04/01/2013 04:15 PM
Capital Flight Accusations Probe Puts Cypriot President Under Pressure
A new list containing the names of dozens of companies and individuals who allegedly emptied accounts worth hundreds of million of euros held at Laiki Bank -- just days before Nicosia enforced capital controls and a steep losses on holders of savings accounts -- are causing a political earthquake in Cyprus.
The latest revelations come just days after the publication of another list containing names of businesses and prominent Cypriot politicians who allegedly saw their loans generously written off by Cypriot banks.
The "war of the lists," as it is been labeled by local media, is raging. The new list published by Cypriot and Greek news media includes 132 names of companies and individuals who withdrew a total of €700 million in the days before the bank lock-down. The list contains names of shipping and energy companies, legal practices and even state-run companies.
The transfers were all made in the first half of March, just in the crucial period before the March 15 Euro Group crisis meeting on Cyprus. The online edition of Greece's top-selling Sunday newspaper Proto Thema argues that "there are legitimate suspicions that some people had insider information about the decisions eventually reached by the euro zone."

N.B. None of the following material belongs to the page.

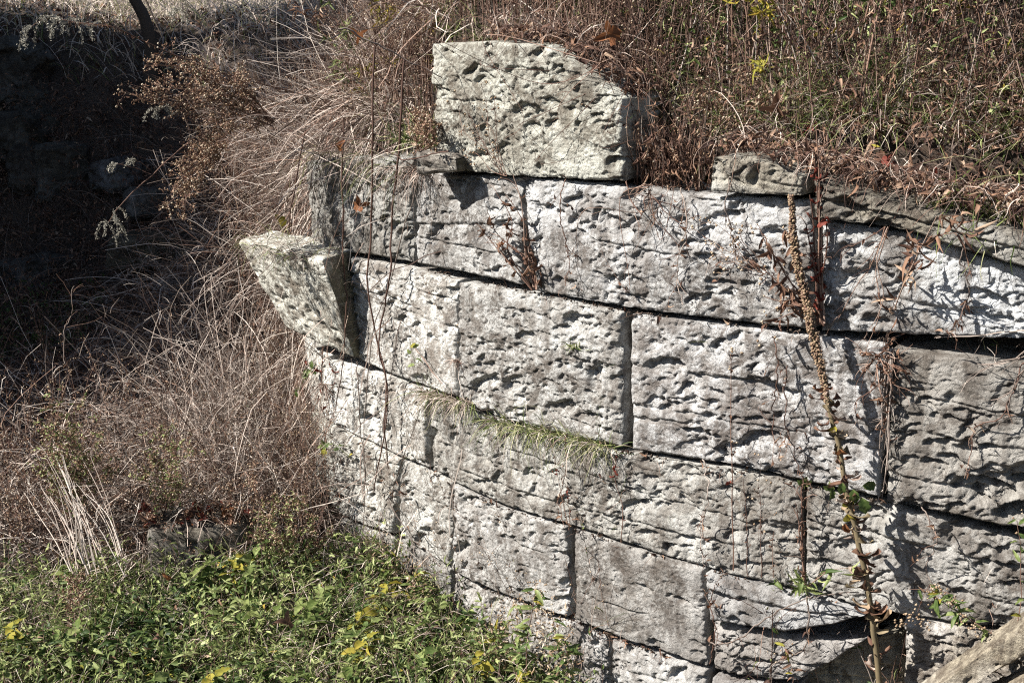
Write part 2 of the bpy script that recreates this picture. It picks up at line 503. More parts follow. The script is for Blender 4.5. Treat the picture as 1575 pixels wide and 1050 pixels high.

One of the companies on the list belongs to relatives of Cypriot President Nicos Anastasiades. The company is said to have transferred millions of euros out of Cyprus to a bank account in London.
Writing Off Debts
The publication of the list comes just days after another media report was published revealing the cozy relationship between Cypriot politicians and the country's banks in recent years. Late last week, the Cypriot news website 24h.com.cy published a catalogue of initials of those who had allegedly seen loans generously written off by Cypriot banks. On Friday, the Greek investigative reporter Kostas Vaxevanis -- who was briefly imprisoned in 2012 for publishing the names of prominent Greek tax dodgers -- republished the catalogue complete with full names.
The report reveals that both Laiki and the Bank of Cyprus had generously forgiven millions of euros worth of loans taken out by parliamentarians, municipal authorities and companies in recent years. Among the beneficiaries are prominent members of all political parties in the country, with many seeing well over €100,000 in debt wiped off the books. Some debts worth over €1 million were written off.
But it is the more recent list of those who allegedly managed to move their money out of the country that has increased pressure on President Anastasiades. A report originally published by Cypriot newspaper Haravgi, affiliated with the country's communist AKEL party, indicates that a company owned by the father of the president's son-in-law, removed deposits worth €21 million from Laiki Bank on March 12 and 13. Half of the sum was then transferred to London and half to the Bank of Cyprus, which was considered safer at the time, according to the newspaper.
Just two days later, the Euro Group agreed on a plan to impose one-time levies on holders of savings accounts with Cypriot banks. The country's financial institutions then remained closed for almost two weeks before reopening last Thursday with strict capital controls in place to prevent a bank-run. Uninsured depositors of Laiki Bank, the country's largest lender, as well as those holding accounts with the Bank of Cyprus, are in danger of losing up to 60 percent of deposits in excess of €100,000.
'Much Work to Do'
President Anastasiades vehemently denies accusations of having passed along information from the euro-zone negotiations. In a written statement, he claimed that the story is an attempt "to distract people from the responsibilities borne by the culprits that bankrupted Cyprus." Talking to reporters on Sunday, he again rejected the accusations: "I neither knew (about the details of the bank levy) in advance (of the meeting) nor would it have been possible to be engaging in battle with the Euro Group until the early hours of Saturday and passing out inside information at the same time."
The company also denies any wrongdoing, arguing that the money transfers were made for business reasons and that the company still maintained millions of euros in accounts in Cyprus.
But even supporters of the president are concerned about the accusations and are demanding more information. In a Monday commentary, conservative Cypriot newspaper Fileleftheros writes that "as ordinary Cypriots line up outside soup kitchens and swallow their pride, having no other choice but to become beggars, everyone, particularly the political leadership of the country, must prove they are beyond reproach." It said that the explanations thus far provided by Anastasiades and the company in question are "not satisfactory."
The issue is to be examined by a special committee appointed by the government to shed light on the events that bankrupted Cyprus. The committee, consisting of high-ranking judges, will be sworn in on Tuesday. President Anastasiades has pledged he will not exempt himself from the investigation. Cypriot state prosecutors have also said they will examine the accusations. "There is much work to do," a spokesperson said on Sunday.